▸ TASK PROMPT
Restate all the material verbatim, except for the pictures.
-------- RECORDS SHOWN --------
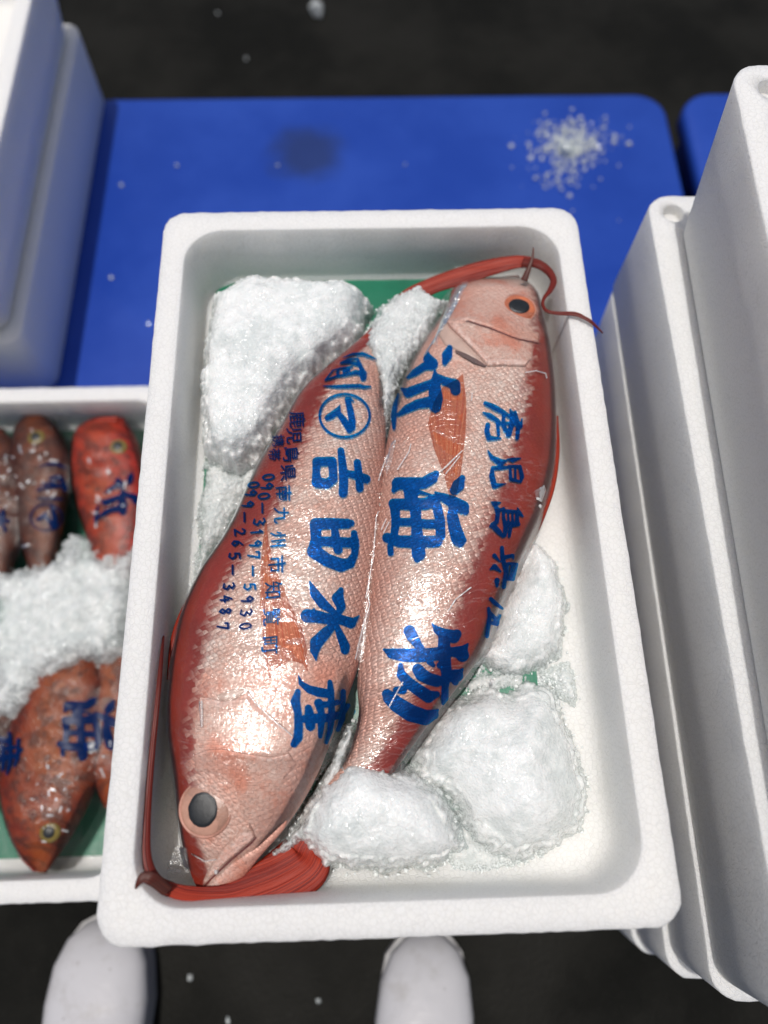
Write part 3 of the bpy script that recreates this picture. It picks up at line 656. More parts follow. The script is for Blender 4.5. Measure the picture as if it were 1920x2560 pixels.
# ------------------------------------------------------------------ printed film draped over the fish
def drape(surfs, poly_px, zp, low, h=0.0022, iters=26, off=0.0022, wr=0.0011):
    poly = [tuple(atz(x, y, zp))[:2] for x, y in poly_px]
    x0, y0, x1, y1 = bbox_of(poly, 0.006); nx = int((x1 - x0) / h) + 2; ny = int((y1 - y0) / h) + 2
    Zf = np.full((ny, nx), RIM + low)
    for s in surfs:
        for i in range(ny):
            for j in range(nx):
                p = s.b.ray_cast(Vector((x0 + j * h, y0 + i * h, RIM + 1)), Vector((0, 0, -1)))[0]
                if p is not None: Zf[i, j] = max(Zf[i, j], p.z + off)
    Z = Zf.copy()
    for _ in range(iters):
        Pd = np.pad(Z, 1, mode='edge'); av = (Pd[:-2, 1:-1] + Pd[2:, 1:-1] + Pd[1:-1, :-2] + Pd[1:-1, 2:]) / 4
        Z = np.maximum(Zf, av)
    for _ in range(2):
        Pd = np.pad(Z, 1, mode='edge'); Z = np.maximum(Zf, (Pd[:-2, 1:-1] + Pd[2:, 1:-1] + Pd[1:-1, :-2] + Pd[1:-1, 2:]) / 4)
    V2, fc, fv = field_mesh(lambda X, Y: sdf_poly(poly, X, Y)[:ny, :nx] if X.shape != (ny, nx) else sdf_poly(poly, X, Y), (x0, y0, x1, y1), h)
    V3 = []
    for x, y in V2:
        fx = min(max((x - x0) / h, 0), nx - 1.001); fy = min(max((y - y0) / h, 0), ny - 1.001); j = int(fx); i = int(fy); u = fx - j; v = fy - i
        z = (Z[i, j] * (1 - u) + Z[i, j + 1] * u) * (1 - v) + (Z[i + 1, j] * (1 - u) + Z[i + 1, j + 1] * u) * v
        z += wr * max(0, noise.noise(Vector((x * 26 + y * 12, y * 55, 3))))
        V3.append(Vector((x, y, z)))
    return V3, fc
FP = full([(392, 1870), (374, 1760), (366, 1680), (350, 1560), (360, 1450), (382, 1330), (430, 1238), (490, 1140), (548, 1010), (600, 920), (645, 840), (700, 790), (770, 728), (850, 735), (885, 765), (940, 650), (985, 575), (1025, 580), (1035, 598), (1130, 596), (1165, 640), (1185, 720), (1203, 850), (1203, 1010), (1182, 1110), (1142, 1200), (1100, 1290), (1060, 1400), (1008, 1480), (952, 1550), (872, 1660), (800, 1720), (715, 1640), (680, 1690), (640, 1760), (590, 1820), (500, 1885), (430, 1905)])
Vf, Ff = drape([S1, S2], FP, -0.030, -0.055)
film = thing('printed_film', (0.2, 0.31, min(v.z for v in Vf)), 'clear plastic film with large blue Japanese lettering, stretched over the two large red fish', 'plastic film')
obj('sheet', Vf, Ff, FILM, film)
SF = Surf(Vf, Ff)
R6 = lambda P: zoom(P, 950, 550, 2.212)
R2 = lambda P: zoom(P, 350, 1500, 2.212)
for P in (R6([(412, 255), (492, 250), (500, 325), (452, 420), (400, 520), (330, 640), (320, 700), (290, 690), (372, 480), (405, 330)]), R6([(60, 1240), (90, 1215), (70, 1330), (35, 1420), (30, 1340)]),
          R6([(850, 1500), (905, 1465), (915, 1500), (890, 1560), (862, 1545)]),
          R2([(145, 1500), (200, 1350), (262, 1370), (275, 1500), (240, 1530), (150, 1545)]),
          R2([(328, 560), (346, 560), (352, 700), (338, 715)]), R2([(1195, 260), (1235, 110), (1262, 30), (1275, 60), (1250, 180), (1225, 330), (1200, 340)])):
    patch('film_fold', P, SF, film, HAZE_FILM, lambda x, y, d: 0.0008 + 0.0012 * min(1, d / 6), carry=False)

ZA = lambda P: zoom(P, 700, 1050, 3.686)
ZB = lambda P: zoom(P, 660, 1600, 5.53)
ZC = lambda P: zoom(P, 680, 860, 5.184)
ZD = lambda P: zoom(P, 980, 820, 3.95)
ZE = lambda P: zoom(P, 1160, 980, 3.569)
ZF_ = lambda P: zoom(P, 940, 1100, 3.352)
ZG = lambda P: zoom(P, 920, 1500, 5.53)
CH = {}
CH['yoshi'] = (ZA, [[(560, 285, 32), (575, 420, 38), (585, 560, 42), (580, 675, 42)], [(610, 490, 30), (720, 515, 38), (790, 545, 42)], [(710, 395, 35), (725, 520, 36), (732, 630, 36)],
    [(340, 385, 42), (480, 382, 42), (488, 470, 38), (490, 545, 40), (430, 590, 46), (340, 575, 50), (332, 480, 34), (340, 385, 42)]])
CH['ta'] = (ZA, [[(330, 960, 56), (450, 955, 52), (620, 955, 45), (655, 950, 30)], [(328, 960, 55), (330, 1100, 48), (320, 1200, 66)], [(312, 1210, 65), (430, 1290, 60), (560, 1338, 62), (640, 1320, 46)],
    [(680, 1045, 30), (690, 1150, 38), (685, 1240, 32), (640, 1320, 48)], [(390, 1118, 44), (520, 1125, 48), (640, 1130, 46), (685, 1110, 40)], [(500, 1000, 32), (515, 1100, 42), (533, 1195, 42)]])
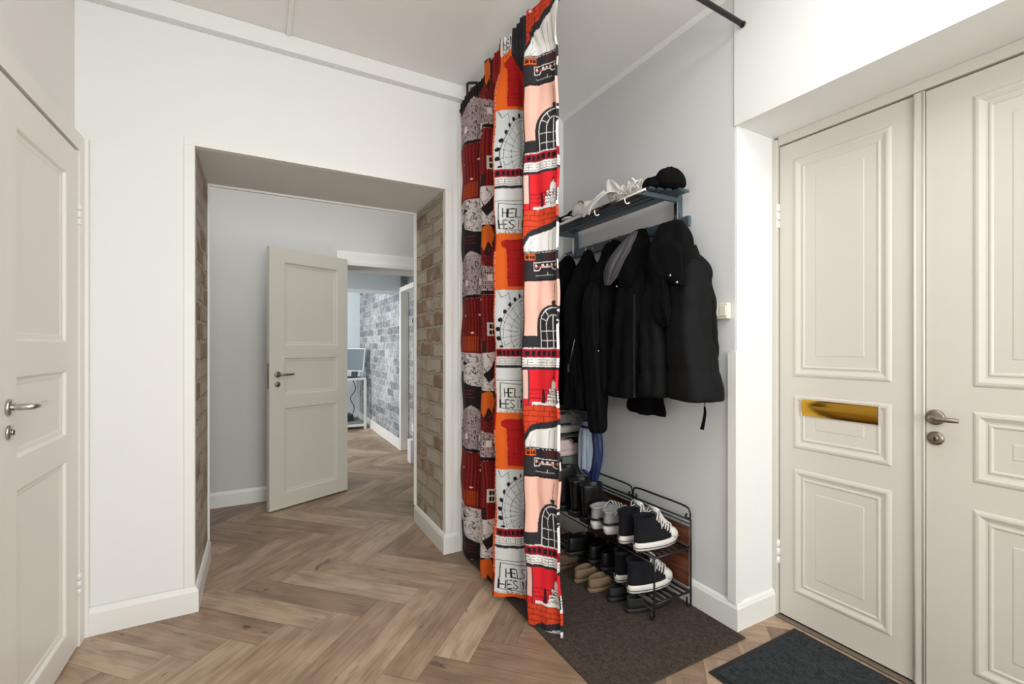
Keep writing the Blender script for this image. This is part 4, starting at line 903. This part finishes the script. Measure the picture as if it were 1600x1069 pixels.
--------
▸ TASK ANSWER
Write part 3 of the bpy script that recreates this picture. It picks up at line 656. More parts follow. The script is for Blender 4.5. Measure the picture as if it were 1920x2560 pixels.
# ------------------------------------------------------------------ printed film draped over the fish
def drape(surfs, poly_px, zp, low, h=0.0022, iters=26, off=0.0022, wr=0.0011):
    poly = [tuple(atz(x, y, zp))[:2] for x, y in poly_px]
    x0, y0, x1, y1 = bbox_of(poly, 0.006); nx = int((x1 - x0) / h) + 2; ny = int((y1 - y0) / h) + 2
    Zf = np.full((ny, nx), RIM + low)
    for s in surfs:
        for i in range(ny):
            for j in range(nx):
                p = s.b.ray_cast(Vector((x0 + j * h, y0 + i * h, RIM + 1)), Vector((0, 0, -1)))[0]
                if p is not None: Zf[i, j] = max(Zf[i, j], p.z + off)
    Z = Zf.copy()
    for _ in range(iters):
        Pd = np.pad(Z, 1, mode='edge'); av = (Pd[:-2, 1:-1] + Pd[2:, 1:-1] + Pd[1:-1, :-2] + Pd[1:-1, 2:]) / 4
        Z = np.maximum(Zf, av)
    for _ in range(2):
        Pd = np.pad(Z, 1, mode='edge'); Z = np.maximum(Zf, (Pd[:-2, 1:-1] + Pd[2:, 1:-1] + Pd[1:-1, :-2] + Pd[1:-1, 2:]) / 4)
    V2, fc, fv = field_mesh(lambda X, Y: sdf_poly(poly, X, Y)[:ny, :nx] if X.shape != (ny, nx) else sdf_poly(poly, X, Y), (x0, y0, x1, y1), h)
    V3 = []
    for x, y in V2:
        fx = min(max((x - x0) / h, 0), nx - 1.001); fy = min(max((y - y0) / h, 0), ny - 1.001); j = int(fx); i = int(fy); u = fx - j; v = fy - i
        z = (Z[i, j] * (1 - u) + Z[i, j + 1] * u) * (1 - v) + (Z[i + 1, j] * (1 - u) + Z[i + 1, j + 1] * u) * v
        z += wr * max(0, noise.noise(Vector((x * 26 + y * 12, y * 55, 3))))
        V3.append(Vector((x, y, z)))
    return V3, fc
FP = full([(392, 1870), (374, 1760), (366, 1680), (350, 1560), (360, 1450), (382, 1330), (430, 1238), (490, 1140), (548, 1010), (600, 920), (645, 840), (700, 790), (770, 728), (850, 735), (885, 765), (940, 650), (985, 575), (1025, 580), (1035, 598), (1130, 596), (1165, 640), (1185, 720), (1203, 850), (1203, 1010), (1182, 1110), (1142, 1200), (1100, 1290), (1060, 1400), (1008, 1480), (952, 1550), (872, 1660), (800, 1720), (715, 1640), (680, 1690), (640, 1760), (590, 1820), (500, 1885), (430, 1905)])
Vf, Ff = drape([S1, S2], FP, -0.030, -0.055)
film = thing('printed_film', (0.2, 0.31, min(v.z for v in Vf)), 'clear plastic film with large blue Japanese lettering, stretched over the two large red fish', 'plastic film')
obj('sheet', Vf, Ff, FILM, film)
SF = Surf(Vf, Ff)
R6 = lambda P: zoom(P, 950, 550, 2.212)
R2 = lambda P: zoom(P, 350, 1500, 2.212)
for P in (R6([(412, 255), (492, 250), (500, 325), (452, 420), (400, 520), (330, 640), (320, 700), (290, 690), (372, 480), (405, 330)]), R6([(60, 1240), (90, 1215), (70, 1330), (35, 1420), (30, 1340)]),
          R6([(850, 1500), (905, 1465), (915, 1500), (890, 1560), (862, 1545)]),
          R2([(145, 1500), (200, 1350), (262, 1370), (275, 1500), (240, 1530), (150, 1545)]),
          R2([(328, 560), (346, 560), (352, 700), (338, 715)]), R2([(1195, 260), (1235, 110), (1262, 30), (1275, 60), (1250, 180), (1225, 330), (1200, 340)])):
    patch('film_fold', P, SF, film, HAZE_FILM, lambda x, y, d: 0.0008 + 0.0012 * min(1, d / 6), carry=False)

ZA = lambda P: zoom(P, 700, 1050, 3.686)
ZB = lambda P: zoom(P, 660, 1600, 5.53)
ZC = lambda P: zoom(P, 680, 860, 5.184)
ZD = lambda P: zoom(P, 980, 820, 3.95)
ZE = lambda P: zoom(P, 1160, 980, 3.569)
ZF_ = lambda P: zoom(P, 940, 1100, 3.352)
ZG = lambda P: zoom(P, 920, 1500, 5.53)
CH = {}
CH['yoshi'] = (ZA, [[(560, 285, 32), (575, 420, 38), (585, 560, 42), (580, 675, 42)], [(610, 490, 30), (720, 515, 38), (790, 545, 42)], [(710, 395, 35), (725, 520, 36), (732, 630, 36)],
    [(340, 385, 42), (480, 382, 42), (488, 470, 38), (490, 545, 40), (430, 590, 46), (340, 575, 50), (332, 480, 34), (340, 385, 42)]])
CH['ta'] = (ZA, [[(330, 960, 56), (450, 955, 52), (620, 955, 45), (655, 950, 30)], [(328, 960, 55), (330, 1100, 48), (320, 1200, 66)], [(312, 1210, 65), (430, 1290, 60), (560, 1338, 62), (640, 1320, 46)],
    [(680, 1045, 30), (690, 1150, 38), (685, 1240, 32), (640, 1320, 48)], [(390, 1118, 44), (520, 1125, 48), (640, 1130, 46), (685, 1110, 40)], [(500, 1000, 32), (515, 1100, 42), (533, 1195, 42)]])
Keep writing the Blender script for this image. This is part 4, starting at line 903. This part finishes the script. Measure the picture as if it were 1600x1069 pixels.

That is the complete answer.